Not always true…a bad battery with a shorted cell can suck the power from the jump-start and confuse the issue…better to by-pass the old battery and attach the jumper cables to the battery cable directly…not connected to the old battery.
In the "starter current draw" part of the manual spec is usually a little blurb stating that the voltage drop between the starter terminal and the + pos battery terminal should not exceed 0.5 volts. You can clean the battery terminals all you want, this is a good thing, but if the crimps and such are corroded internally, the cable is old and crusty and stiff as a roadkill squirrel it will not carry the juice. It's a real quick check, set your voltmeter to lowest scale and place one probe on the + battery terminal itself and the other on the starter terminal. Disable the ignition and crank the engine for a few seconds. The ground or neg side is tested the same way, here it should not exceed 0.2 volts. Ideally voltage drop would be zero but there will always be some. In low voltage high current wiring everything has to be super clean and tight and in good condition or it won't work at all.
I think this was a condition that was referred to as a "surface charge". The voltage may still be there but there's not enough amperage to push any real current thru the circuit.

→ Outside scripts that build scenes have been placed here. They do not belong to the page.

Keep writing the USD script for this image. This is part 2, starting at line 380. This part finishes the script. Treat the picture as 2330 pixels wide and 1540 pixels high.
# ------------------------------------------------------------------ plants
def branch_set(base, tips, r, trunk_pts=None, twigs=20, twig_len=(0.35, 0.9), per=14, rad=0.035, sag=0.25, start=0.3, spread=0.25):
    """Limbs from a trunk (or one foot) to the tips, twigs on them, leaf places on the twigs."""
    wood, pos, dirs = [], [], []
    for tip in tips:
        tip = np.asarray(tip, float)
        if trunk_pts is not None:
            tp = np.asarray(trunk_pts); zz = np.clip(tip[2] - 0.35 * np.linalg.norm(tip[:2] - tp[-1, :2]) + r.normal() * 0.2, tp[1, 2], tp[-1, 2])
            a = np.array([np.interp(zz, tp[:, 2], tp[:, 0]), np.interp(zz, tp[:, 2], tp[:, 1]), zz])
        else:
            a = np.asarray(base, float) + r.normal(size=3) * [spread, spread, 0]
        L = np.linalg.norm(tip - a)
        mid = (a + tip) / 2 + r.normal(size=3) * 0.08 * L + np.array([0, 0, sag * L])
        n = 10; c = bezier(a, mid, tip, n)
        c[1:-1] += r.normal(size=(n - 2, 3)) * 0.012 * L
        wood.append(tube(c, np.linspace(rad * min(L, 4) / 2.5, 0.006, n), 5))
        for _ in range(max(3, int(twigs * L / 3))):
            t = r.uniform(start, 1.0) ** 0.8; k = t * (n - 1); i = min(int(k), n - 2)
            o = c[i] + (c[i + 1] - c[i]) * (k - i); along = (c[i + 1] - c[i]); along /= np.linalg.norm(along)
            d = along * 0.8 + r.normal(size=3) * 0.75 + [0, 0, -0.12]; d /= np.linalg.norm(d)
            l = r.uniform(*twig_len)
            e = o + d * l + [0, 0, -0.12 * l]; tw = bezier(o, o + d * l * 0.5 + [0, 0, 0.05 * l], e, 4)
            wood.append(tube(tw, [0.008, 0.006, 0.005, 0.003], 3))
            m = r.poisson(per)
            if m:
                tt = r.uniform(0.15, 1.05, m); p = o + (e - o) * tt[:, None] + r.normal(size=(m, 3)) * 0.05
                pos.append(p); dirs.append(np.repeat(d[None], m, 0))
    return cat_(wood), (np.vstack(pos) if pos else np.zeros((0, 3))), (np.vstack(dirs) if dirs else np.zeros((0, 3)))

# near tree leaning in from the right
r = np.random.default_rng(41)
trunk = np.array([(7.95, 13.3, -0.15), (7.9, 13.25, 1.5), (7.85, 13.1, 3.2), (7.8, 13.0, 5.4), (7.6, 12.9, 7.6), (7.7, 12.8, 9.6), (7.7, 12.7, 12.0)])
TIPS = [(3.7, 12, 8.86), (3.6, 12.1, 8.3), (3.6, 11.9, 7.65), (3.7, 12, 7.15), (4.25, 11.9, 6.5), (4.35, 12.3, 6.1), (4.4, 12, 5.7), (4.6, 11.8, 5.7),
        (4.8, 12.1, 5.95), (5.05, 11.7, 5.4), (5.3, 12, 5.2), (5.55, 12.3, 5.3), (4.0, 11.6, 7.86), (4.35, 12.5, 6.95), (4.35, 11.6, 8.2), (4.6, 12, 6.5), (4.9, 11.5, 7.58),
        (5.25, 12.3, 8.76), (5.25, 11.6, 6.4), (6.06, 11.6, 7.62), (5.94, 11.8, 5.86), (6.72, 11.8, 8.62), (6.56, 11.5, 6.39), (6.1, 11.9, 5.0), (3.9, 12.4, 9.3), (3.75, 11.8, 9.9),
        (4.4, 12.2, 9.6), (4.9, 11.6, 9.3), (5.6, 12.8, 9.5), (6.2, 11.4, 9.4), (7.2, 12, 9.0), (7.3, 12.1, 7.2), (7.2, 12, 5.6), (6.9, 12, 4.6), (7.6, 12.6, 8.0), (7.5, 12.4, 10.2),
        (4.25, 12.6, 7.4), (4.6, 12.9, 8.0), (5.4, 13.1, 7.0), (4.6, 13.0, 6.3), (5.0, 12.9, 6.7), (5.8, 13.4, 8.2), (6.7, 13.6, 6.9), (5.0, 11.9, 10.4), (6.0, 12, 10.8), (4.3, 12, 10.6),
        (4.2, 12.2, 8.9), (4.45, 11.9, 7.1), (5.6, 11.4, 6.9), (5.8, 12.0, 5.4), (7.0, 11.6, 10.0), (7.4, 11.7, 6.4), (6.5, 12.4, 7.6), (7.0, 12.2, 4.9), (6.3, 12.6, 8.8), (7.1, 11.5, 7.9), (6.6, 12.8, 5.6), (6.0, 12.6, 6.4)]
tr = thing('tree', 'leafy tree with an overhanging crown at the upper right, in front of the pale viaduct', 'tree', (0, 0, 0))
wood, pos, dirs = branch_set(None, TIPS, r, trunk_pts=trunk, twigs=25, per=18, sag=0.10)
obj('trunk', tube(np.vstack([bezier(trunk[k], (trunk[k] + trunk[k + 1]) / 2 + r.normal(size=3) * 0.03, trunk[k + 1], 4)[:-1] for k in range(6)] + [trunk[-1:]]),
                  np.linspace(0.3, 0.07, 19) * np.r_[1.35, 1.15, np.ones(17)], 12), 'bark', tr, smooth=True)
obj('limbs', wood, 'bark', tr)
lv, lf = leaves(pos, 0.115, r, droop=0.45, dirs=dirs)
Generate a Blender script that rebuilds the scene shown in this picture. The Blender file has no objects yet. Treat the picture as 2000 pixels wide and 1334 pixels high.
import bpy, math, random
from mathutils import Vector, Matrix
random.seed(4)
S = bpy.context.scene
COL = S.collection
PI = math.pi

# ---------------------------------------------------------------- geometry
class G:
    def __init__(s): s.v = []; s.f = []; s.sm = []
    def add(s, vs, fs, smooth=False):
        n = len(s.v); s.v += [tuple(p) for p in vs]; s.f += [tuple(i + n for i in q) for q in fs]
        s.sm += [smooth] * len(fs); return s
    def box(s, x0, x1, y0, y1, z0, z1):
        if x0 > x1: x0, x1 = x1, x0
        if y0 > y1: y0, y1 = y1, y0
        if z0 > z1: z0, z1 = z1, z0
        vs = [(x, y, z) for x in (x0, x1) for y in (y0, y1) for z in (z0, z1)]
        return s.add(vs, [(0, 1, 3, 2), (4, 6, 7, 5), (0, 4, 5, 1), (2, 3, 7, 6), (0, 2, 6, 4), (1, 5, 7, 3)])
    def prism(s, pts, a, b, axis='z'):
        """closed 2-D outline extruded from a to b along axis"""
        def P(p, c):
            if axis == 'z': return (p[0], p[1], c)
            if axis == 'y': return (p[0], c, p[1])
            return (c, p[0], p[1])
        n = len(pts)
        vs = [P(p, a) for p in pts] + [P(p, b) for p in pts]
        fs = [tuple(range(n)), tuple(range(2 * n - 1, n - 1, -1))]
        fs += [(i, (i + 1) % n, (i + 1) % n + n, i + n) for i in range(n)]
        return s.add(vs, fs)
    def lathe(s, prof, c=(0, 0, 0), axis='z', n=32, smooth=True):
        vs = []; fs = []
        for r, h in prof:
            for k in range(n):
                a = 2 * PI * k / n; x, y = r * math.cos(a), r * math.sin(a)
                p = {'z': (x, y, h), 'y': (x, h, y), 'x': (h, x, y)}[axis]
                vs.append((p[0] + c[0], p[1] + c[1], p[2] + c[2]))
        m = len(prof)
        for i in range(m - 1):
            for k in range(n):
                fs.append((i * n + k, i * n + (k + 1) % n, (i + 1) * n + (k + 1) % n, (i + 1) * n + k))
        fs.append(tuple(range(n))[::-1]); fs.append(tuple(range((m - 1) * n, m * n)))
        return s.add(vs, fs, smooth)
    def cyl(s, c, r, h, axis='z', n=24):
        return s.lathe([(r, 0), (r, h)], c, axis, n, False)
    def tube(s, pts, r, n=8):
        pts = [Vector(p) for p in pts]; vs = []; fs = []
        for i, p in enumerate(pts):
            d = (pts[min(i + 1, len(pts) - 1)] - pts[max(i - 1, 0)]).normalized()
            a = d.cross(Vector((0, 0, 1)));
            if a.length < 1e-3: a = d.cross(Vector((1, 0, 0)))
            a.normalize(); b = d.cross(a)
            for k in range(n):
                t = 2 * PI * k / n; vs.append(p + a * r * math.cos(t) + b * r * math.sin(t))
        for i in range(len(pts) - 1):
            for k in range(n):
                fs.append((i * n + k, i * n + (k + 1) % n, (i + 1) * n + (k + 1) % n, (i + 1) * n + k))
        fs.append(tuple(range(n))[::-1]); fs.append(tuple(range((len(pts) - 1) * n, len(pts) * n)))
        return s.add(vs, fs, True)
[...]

When doing a load test with one of those carbon-pile battery testers as mentioned above, we were always advised to note the battery voltage and quickly put a full load on the battery a couple of times for just a second or two to knock off any surface charge. If the battery voltage didn't recover to nearly where you started, it probably wasn't worth doing the full load test.
Turn the headlights on for 5 minutes to knock off a surface charge, or crank the engine over for several seconds with ignition disabled. Wait at least ten minutes to measure battery voltage, it will "bounce back" over this time period to the true state of charge. Those carbon pile tests are pretty brutal, but they will always expose a battery that is spent. Basically 1/2 the CCAs is applied for 15 seconds, battery voltage should not drop below 9.6 volts at 77° F. A really good battery will stay north of 10.5 or 11 volts the whole time. You can pretty much do the same thing disabling the ignition and measuring the battery voltage while cranking the starter over with a remote button switch. An engine starter won't draw 1/2 the battery CCA - or say 400 amps, but if a fully charged battery drops below 10 volts just cranking the engine over it's time to go shopping for a new one.
...the static battery test showing 12.5 volts threw me, couldn't remember how old the battery was but I put this truck together 11 years ago with a new battery, so I guess I got my use out of a 5 year battery ...having several old cars to take care of doesn't help, but trying to keep better records on em now.
Yeah it's pretty common and throws a lot of people off. Radio works, dash lights ... should be good to go, right? Uh-uh! I'd say you got all the electrons you paid for.